Bereits das Spiel gegen Nordmazedonien war alles andere als eine spielerische Offenbarung, der Weg in die Spitze wurde schnell gesucht, der Sieg dennoch verdient und die Gefahrenherde und Torschützen waren freilich die, die gegen Lettland fehlten. Gegen die Letten fehlte dann die indiviuelle Extraklasse und man scheiterte auch an dem Punkt, der seit Monaten an Foda kritisiert wird: Die taktischen Vorgaben scheinen einfach nicht stimmig genug zu sein, sind isgesamt sowieso zu passiv. In einer insgesamt schwachen Gruppen hat Österreich gerade einmal die Minimalpflicht absolviert, ohne auch nur einen Funken Kür an den Tag legen zu können.

"Die Niederlage in Lettland zeigt eben die Strukturschwäche des Fodafußballs. Gebe es klare Ideen zur Lösungsfindung im letzten Drittel, dann würden sich auch Ergänzungsspieler leichter tun, diese umzusetzen."

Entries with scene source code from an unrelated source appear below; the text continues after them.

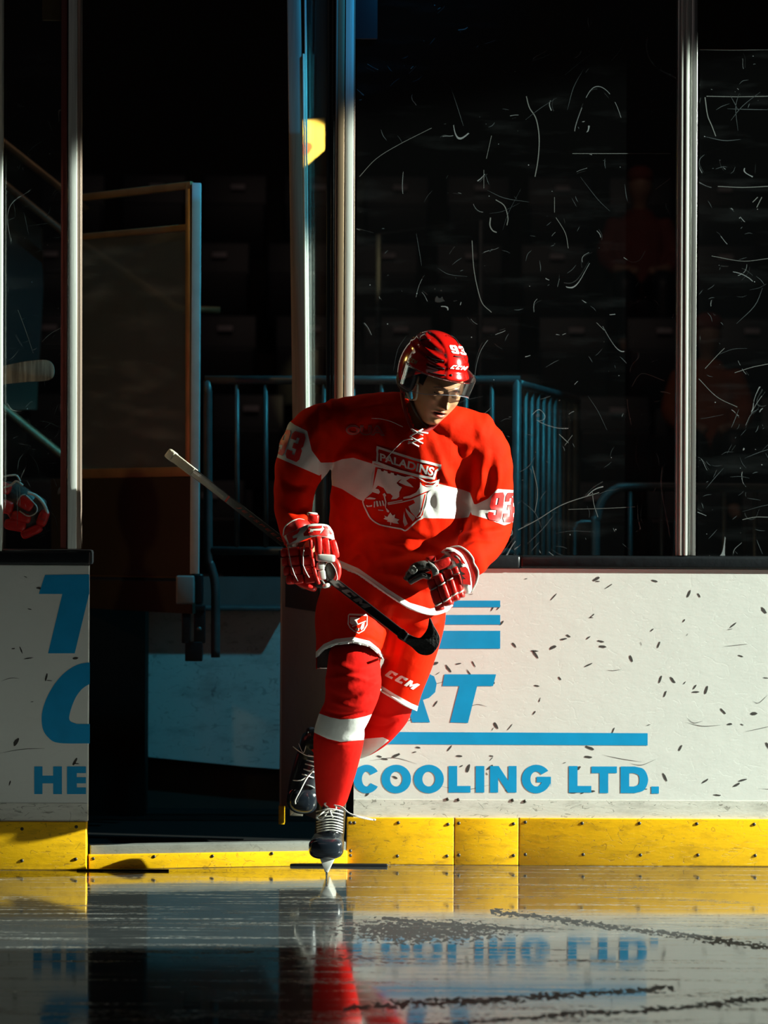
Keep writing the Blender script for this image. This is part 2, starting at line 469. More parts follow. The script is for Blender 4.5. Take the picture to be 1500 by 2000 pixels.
def glass_mat(name, haze=0.004, scr=0.25, tint=(0.96, 0.98, 0.97), smear=0.02, refl=0.9):
    m, nt, b, out = nodes_of(name); nt.nodes.remove(b)
    tr = N_(nt, 'ShaderNodeBsdfTransparent'); tr.inputs[0].default_value = (*tint, 1)
    gl = N_(nt, 'ShaderNodeBsdfGlossy'); gl.inputs['Roughness'].default_value = 0.04; gl.inputs['Color'].default_value = (1, 1, 1, 1)
    fr = N_(nt, 'ShaderNodeFresnel'); fr.inputs[0].default_value = 1.45
    mx = N_(nt, 'ShaderNodeMixShader'); nt.links.new(math_(nt, 'MULTIPLY', fr.outputs[0], refl), mx.inputs[0]); nt.links.new(tr.outputs[0], mx.inputs[1]); nt.links.new(gl.outputs[0], mx.inputs[2])
    tc = N_(nt, 'ShaderNodeTexCoord'); v = tc.outputs['Object']
    mp = N_(nt, 'ShaderNodeMapping'); mp.inputs['Scale'].default_value = (1, 1, 5); nt.links.new(v, mp.inputs[0])
    mp2 = N_(nt, 'ShaderNodeMapping'); mp2.inputs['Scale'].default_value = (1.3, 1, 0.8); mp2.inputs['Rotation'].default_value = (0, 0.5, 0); nt.links.new(v, mp2.inputs[0])
    s1 = scratch_mask(nt, mp2.outputs[0], 2.2, 0.0011, 0.56)
    s2 = scratch_mask(nt, v, 5.5, 0.002, 0.62)
    n = N_(nt, 'ShaderNodeTexNoise'); n.inputs['Scale'].default_value = 3.5; n.inputs['Detail'].default_value = 6; nt.links.new(mp.outputs[0], n.inputs['Vector'])
    sm = math_(nt, 'MULTIPLY', math_(nt, 'POWER', math_(nt, 'MAXIMUM', math_(nt, 'SUBTRACT', n.outputs['Fac'], 0.52), 0.0), 1.3), smear * 6)
    sp = N_(nt, 'ShaderNodeTexVoronoi'); sp.inputs['Scale'].default_value = 26; nt.links.new(v, sp.inputs['Vector'])
    dots = math_(nt, 'MULTIPLY', math_(nt, 'LESS_THAN', sp.outputs['Distance'], 0.05), math_(nt, 'GREATER_THAN', n.outputs['Fac'], 0.56))
    msk = math_(nt, 'MINIMUM', math_(nt, 'ADD', math_(nt, 'ADD', math_(nt, 'MULTIPLY', math_(nt, 'ADD', s1, s2), scr), sm), math_(nt, 'ADD', math_(nt, 'MULTIPLY', dots, 0.4), haze)), 1.0)
    df = N_(nt, 'ShaderNodeBsdfDiffuse'); df.inputs[0].default_value = (0.6, 0.68, 0.7, 1)
    m2 = N_(nt, 'ShaderNodeMixShader'); nt.links.new(msk, m2.inputs[0]); nt.links.new(mx.outputs[0], m2.inputs[1]); nt.links.new(df.outputs[0], m2.inputs[2])
    nt.links.new(m2.outputs[0], out.inputs[0])
    return m
def plastic_board(name, base, dirt, gouge=0.25, rough=0.42, dscale=(1.2, 1, 6), amount=0.5):
    """scuffed painted board: horizontal dirt streaks, fine gouges"""
    m, nt, b, out = nodes_of(name)
    tc = N_(nt, 'ShaderNodeTexCoord'); v = tc.outputs['Object']
    mp = N_(nt, 'ShaderNodeMapping'); mp.inputs['Scale'].default_value = dscale; nt.links.new(v, mp.inputs[0])
    n = N_(nt, 'ShaderNodeTexNoise'); n.inputs['Scale'].default_value = 5; n.inputs['Detail'].default_value = 8; n.inputs['Roughness'].default_value = 0.7; nt.links.new(mp.outputs[0], n.inputs['Vector'])
    mr = N_(nt, 'ShaderNodeMapRange'); mr.inputs[1].default_value = 0.5; mr.inputs[2].default_value = 0.78; nt.links.new(n.outputs['Fac'], mr.inputs[0])
    s1 = scratch_mask(nt, mp.outputs[0], 9, 0.012, 0.55); s2 = scratch_mask(nt, v, 14, 0.008, 0.56)
    f = math_(nt, 'MINIMUM', math_(nt, 'ADD', math_(nt, 'MULTIPLY', mr.outputs[0], amount), math_(nt, 'MULTIPLY', math_(nt, 'ADD', s1, s2), gouge)), 1.0)
    nt.links.new(mixc(nt, f, base, dirt), b.inputs['Base Color'])
    b.inputs['Roughness'].default_value = rough; b.inputs['Specular IOR Level'].default_value = 0.4
    bp = N_(nt, 'ShaderNodeBump'); bp.inputs['Strength'].default_value = 0.5; bp.inputs['Distance'].default_value = 0.004
    h = math_(nt, 'SUBTRACT', math_(nt, 'MULTIPLY', n.outputs['Fac'], 0.8), math_(nt, 'MULTIPLY', math_(nt, 'ADD', s1, s2), 0.8))
    nt.links.new(h, bp.inputs['Height']); nt.links.new(bp.outputs[0], b.inputs['Normal'])
    return m
# ------------------------------------------------------------------ the setting: ice, boards, glass
RED = (0.70, 0.016, 0.002); WHITE = (0.74, 0.73, 0.69)
m_panel = plastic_board('board_white_film', (0.78, 0.79, 0.74), (0.45, 0.45, 0.41), 0.0, 0.38, (0.8, 1, 1.4), 0.12)
m_scuff = plastic_board('board_white_scuffed', (0.74, 0.73, 0.65), (0.16, 0.15, 0.12), 0.55, 0.45, (1.2, 1, 5), 0.6)
m_yellow = plastic_board('kick_plate_yellow', (0.98, 0.54, 0.004), (0.32, 0.16, 0.01), 0.45, 0.4, (1.5, 1, 5), 0.75)
m_blue = mat('blue_print', (0.004, 0.33, 0.66), 0.4, var=0.05)
m_mark = mat('puck_mark', (0.05, 0.045, 0.04), 0.7)
m_black = mat('black_rubber', (0.008, 0.010, 0.012), 0.35, bump=0.2, bscale=25, spec=0.4)
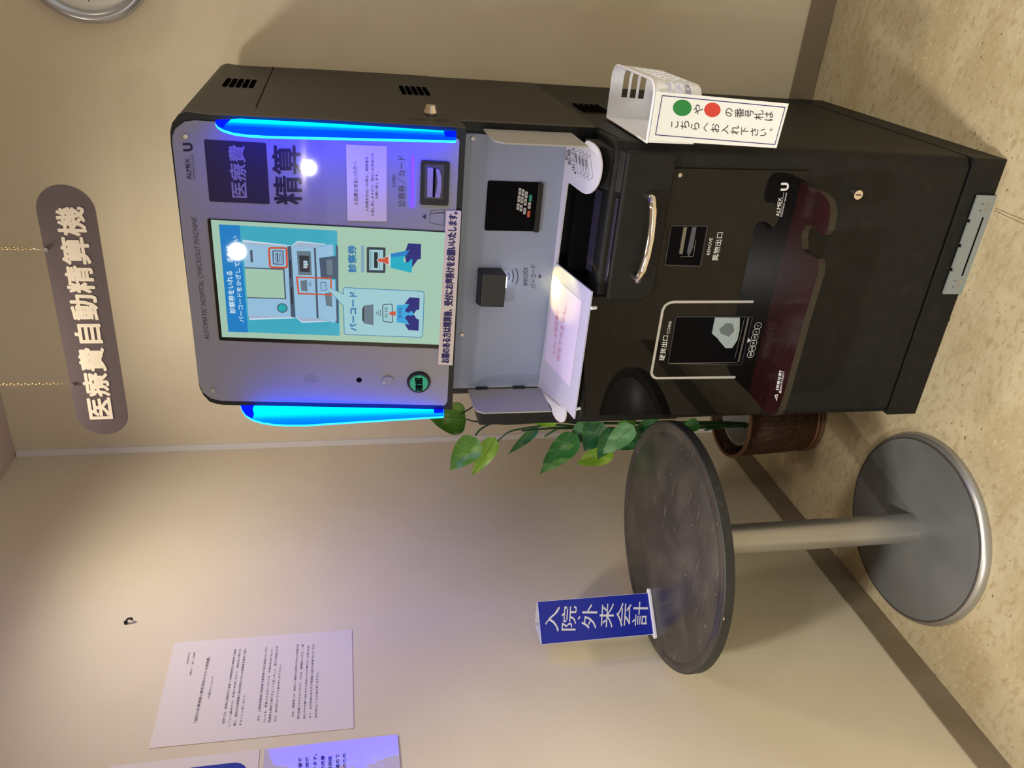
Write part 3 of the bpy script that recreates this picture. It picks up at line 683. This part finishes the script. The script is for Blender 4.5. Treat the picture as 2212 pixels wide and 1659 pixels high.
b.text(UP, 'お薬のある方は精算後、受付にお声掛けをお願いいたします。', (1246, 1570), (1330, 70), (1160, 1568), mat('print_indigo', (32, 20, 96), 0.5), z6, 0.045, 0.0094)
o = b.build('paper_strip', None, org=UP.hit(970, 620)); tag(o, 'long narrow paper strip with bold dark blue writing along the bottom edge of the screen', 'notice')
# frosted sheet on the tray with a note on it
FROST = mat('frosted_acrylic', (206, 204, 226), 0.35, spec=0.5, alpha=0.78)
SH2 = Plane(SH.w(0, 0, 0.0045), SH.U, SH.V)
tray = empty('acrylic_sheet', SH2.hit(1220, 740), 'frosted clear sheet lying on the white tray under the barcode scanner', 'tray')
b = MB(); b.prism(SH2, [SH2.px(*q) for q in [(1202, 568), (1279.5, 630.5), (1241, 905), (1222, 882), (1163, 833), (1175, 752), (1188, 660)]], -0.002, 0.0015, FROST); b.build('sheet', tray)
for q in ((1276, 666), (1242, 884)):
    c = SH2.px(*q); MB().cyl(SH2.w(c[0], c[1], -0.014), SH2.w(c[0], c[1], -0.002), 0.004, TRAY, 14).build('rubber_foot', tray)
b = MB(); NOTE = mat('note_paper', (214, 200, 226), 0.6)
b.prism(SH2, [SH2.px(*q) for q in [(1200, 599), (1259, 651), (1233, 836), (1178, 775)]], 0.0018, 0.0024, NOTE)
PINK = mat('faint_red_ink', (206, 140, 166), 0.7)
b.text(SH2, 'ただいま領収書の', (1202, 768), (1210, 670), (1195, 764), PINK, d=0.0028); b.text(SH2, '使用できません。', (1211, 782), (1226, 662), (1203.5, 778), PINK, d=0.0028)
o = b.build('paper_note', None, org=SH2.hit(1218, 715)); tag(o, 'pale sheet of paper with faint red handwriting on the frosted sheet', 'note')

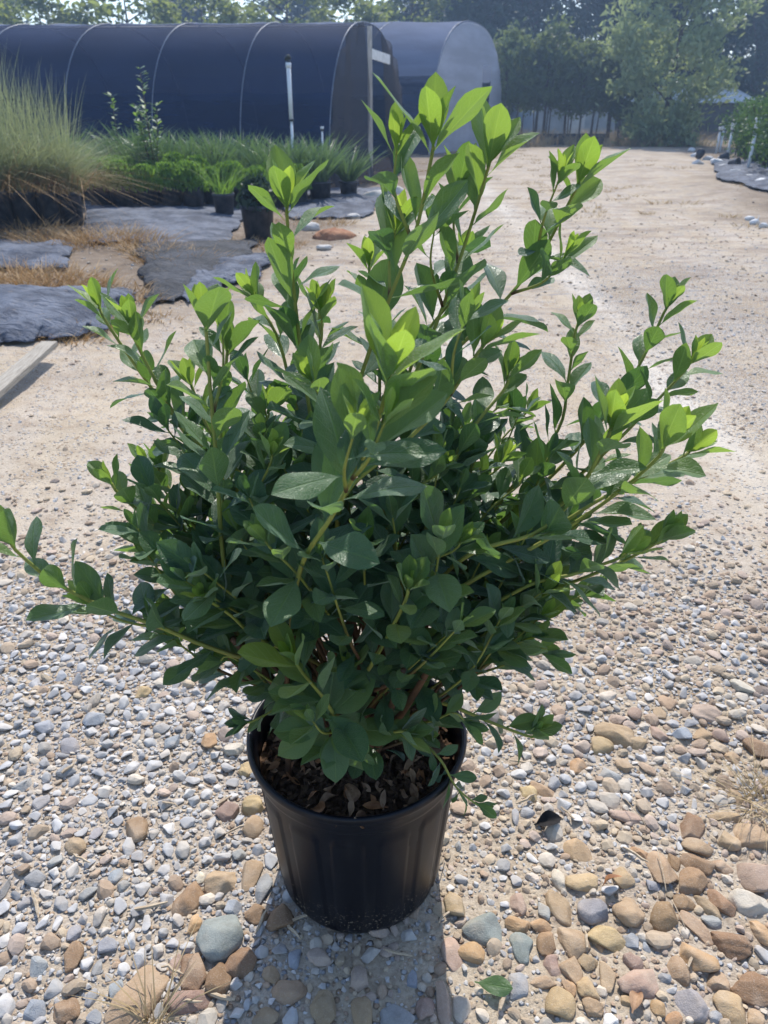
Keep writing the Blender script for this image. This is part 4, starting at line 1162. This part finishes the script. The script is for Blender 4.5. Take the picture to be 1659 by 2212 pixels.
for k in range(3):
    t = empty("potted_perennial", (0, 0, 0)); far_pot(t, .15, .26)
    rg = np.random.default_rng(80 + k)
    V, F, r = merge([leafcloud(900, rg, .22, .26, .055, 'dome', .24, 2.6, .8), blade_mesh(n=70, rr=0, spread=.14, hlo=.2, hhi=.42, wd=.02, lean=.3, droop=.2, segs=1, rng=rg)])if False else leafcloud(1300, rg, .22, .30, .060, 'dome', .23, 2.6, .9)
    link("foliage", np_mesh("foliage", V, F, False, {'rnd': ('FLOAT', r)}), M['f_lime'], t); protos.append(t)
yprotos = []
for k in range(2):
    t = empty("potted_yucca", (0, 0, 0)); far_pot(t, .15, .26)
    V, F, r = blade_mesh(n=130, rr=0, spread=.09, hlo=.35, hhi=.62, wd=.035, lean=.62, droop=.22, segs=4, rng=np.random.default_rng(90 + k)); V[:, 2] += .25
    link("foliage", np_mesh("foliage", V, F, False, {'rnd': ('FLOAT', r)}), M['f_yucca'], t); yprotos.append(t)
used = set()
rd = random.Random(3)
def rows(protos, x0, x1, y, dx, label, group, cat, sc=1.0):
    x = x0
    while x < x1:
        p = protos[rd.randrange(len(protos))]
        o = p if p.name not in used else copy_tree(p); used.add(p.name)
        X, Y_ = x + rd.uniform(-.03, .03), y + rd.uniform(-.04, .04)
        o.location = (X, Y_, gz(X, Y_)); s = sc * rd.uniform(.85, 1.12); o.scale = (s, s, s); o.rotation_euler = (0, 0, rd.uniform(0, 6.28))
        tag(o, label, cat, group); x += dx
g0, g1 = G(225, 462), G(455, 462)
rows(protos, g0.x, g1.x, g0.y, .31, "low bright green plant in a black pot, front row along the pale ground cloth", "front row of low potted plants", "potted plant")
rows(protos, g0.x - .6, g1.x + .75, g0.y + .42, .33, "low bright green plant in a black pot, second row from the pale ground cloth", "second row of low potted plants", "potted plant")
rows(protos, g0.x - .9, g1.x + 1.2, g0.y + .84, .34, "low bright green plant in a black pot, third row from the pale ground cloth", "third row of low potted plants", "potted plant", 1.05)
rows(yprotos, g0.x - 1.0, g1.x + 1.6, g0.y + 1.35, .38, "spiky potted yucca in the nearer row behind the low green plants", "nearer row of potted yuccas", "potted yucca", 1.05)
rows(yprotos, g0.x - 1.2, g1.x + 1.9, g0.y + 1.9, .4, "spiky potted yucca in the far row along the shade tunnel", "far row of potted yuccas", "potted yucca", 1.1)
t = empty("potted_weed", (0, 0, 0)); far_pot(t, .14, .27)
V, F, r = merge([blade_mesh(n=90, rr=0, spread=.10, hlo=.2, hhi=.5, wd=.012, lean=.45, droop=.4, segs=4, rng=np.random.default_rng(60))]); V[:, 2] += .25
link("foliage", np_mesh("foliage", V, F, False, {'rnd': ('FLOAT', r)}), M['f_lime'], t); g = G(487, 472); t.location = (g.x, g.y, gz(g.x, g.y)); tag(t, "single yellow green weedy pot standing right of the front row", "potted plant")
t = empty("potted_dark_shrub", (0, 0, 0)); far_pot(t, .19, .34)
V, F, r = leafcloud(420, np.random.default_rng(61), .20, .30, .10, 'dome', .30, 1.5, .2)
link("foliage", np_mesh("foliage", V, F, False, {'rnd': ('FLOAT', r)}), M['f_dark'], t); g = G(560, 512); t.location = (g.x, g.y, gz(g.x, g.y)); tag(t, "largest black pot with a dark low plant, beside the track", "potted plant")
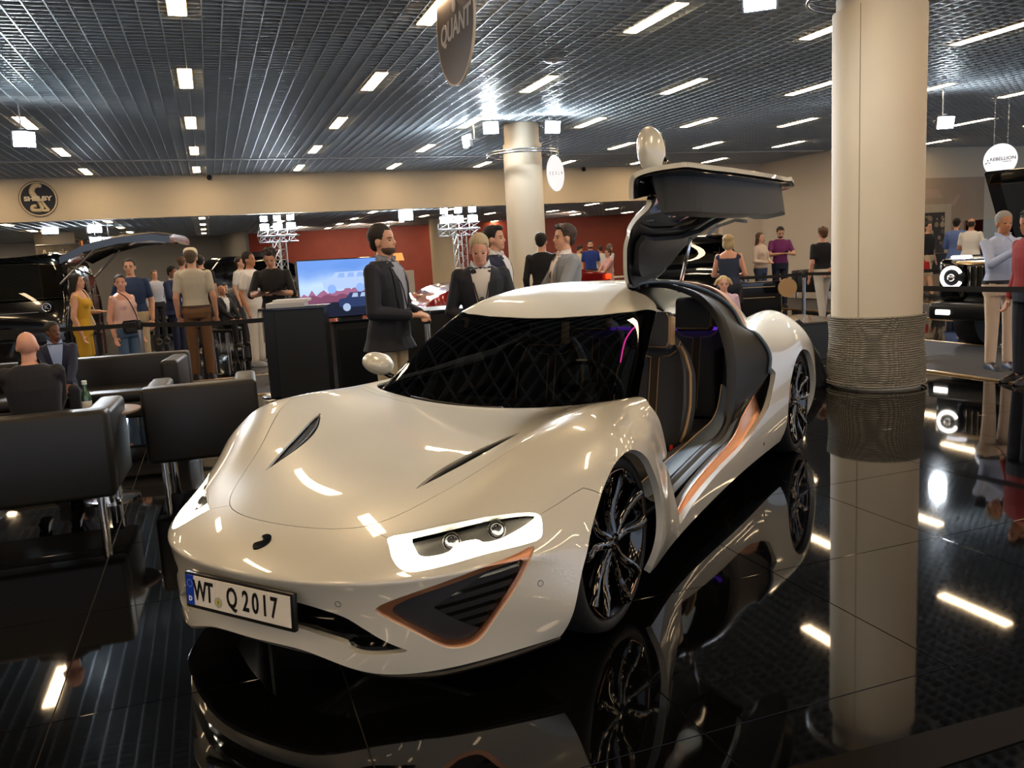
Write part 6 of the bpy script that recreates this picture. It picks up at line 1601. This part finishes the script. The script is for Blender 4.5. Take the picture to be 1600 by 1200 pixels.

Individuelle Klasse deckte immer schon taktische Mängel zu, denn an der Qualität der Spieler kann es letztlich gar nicht liegen. Die ist hoch. Der Fußball, den Franco Foda spielen lässt, wird gerne 'Abteilungsleiterfußball' genannt. Sturm-Insider und Foda-Kenner Frank Wonisch beschreibt dieses Kick so: "Foda denkt Fußball sehr reaktiv. Er baut diesen Ansatz auf Statistik. Fußball ist als Spiel eine Aneinanderreihung von Fehler-Ereignissen, individuelle oder mannschaftlich-taktische. Die Spielidee bei Franco Foda ist simpel: Der, der weniger Fehler macht als der andere, der hat die größere Wahrscheinlichkeit, das Spiel zu gewinnen."

In einem Kommentar nach dem spielerisch ebenfalls grauenhaften Israel-Match war auf 90minuten.at zu lesen: „Foda limitiert die Fähigkeiten des wohl besten ÖFB-Kaders der Geschichte, indem er seinen Spielern ein enges, passives Korsett verpasst hat. In einigen  Situationen war den Spielern eine offensichtliche Zerrissenheit anzumerken. Der Bauch sagte, geh nach vorne. Das Hirn antwortete: Du sollst hinten bleiben.“ - Und da spielten sie fast alle: Arnautovic, Lazaro, Laimer, Ulmer, Sabitzer, Hinteregger.

 

Klare Vorgaben erleichtern gutes Spiel

Es ist schon oft genug beschworen worden, dass ein pressender, an Red Bull Salzburg und ferner den Arbeitgebern vieler heimsicher Kicker wie LASK/Leipzig/Hoffenheim/Wolfsburg angelehnter Spielstil dem Team gut stehen würde. Zumindest sechs Akteure vom Dienstag inklusive den Leverkusen-Spielern Dragovic und Baumgartlinger könnten das auch. Aber es ist letztlich egal, wie die taktischen Vorgaben genau aussehen, wichtig ist, dass sie klar und deutlich sind und nicht am Ende wieder die individuelle Klasse durchscheinen muss, um in der wie erwähnt ziemlich schlechten Gruppe nicht nur zu punkten, sondern auch gut zu spielen.

Sicherlich sind es die elf bzw. 14 Kicker, die verloren haben. Aber die Niederlage in Lettland zeigt eben die Strukturschwäche des Fodafußballs. Gebe es klare Ideen zur Lösungsfindung im letzten Drittel, dann würden sich auch Ergänzungsspieler leichter tun, diese umzusetzen. 

Lettland, fast auf Landskrona-Niveau, zeigt ganz deutlich: Es hakt an den Fußballvorstellungen von Foda/Schöttel, weniger an den Spielern. Wenn man nämlich zu wenig vermittelt bekommt, wie man ein Tor schießt, muss die individuelle Klasse herhalten. Die wäre ja prinzipiell am Feld gewesen. Die lettische Offenbarung ist: Offenbar sind die Vorgaben so mangelhaft, dass schon ein kleines bisschen weniger Qualität dann am Feld so aussieht wie in Riga.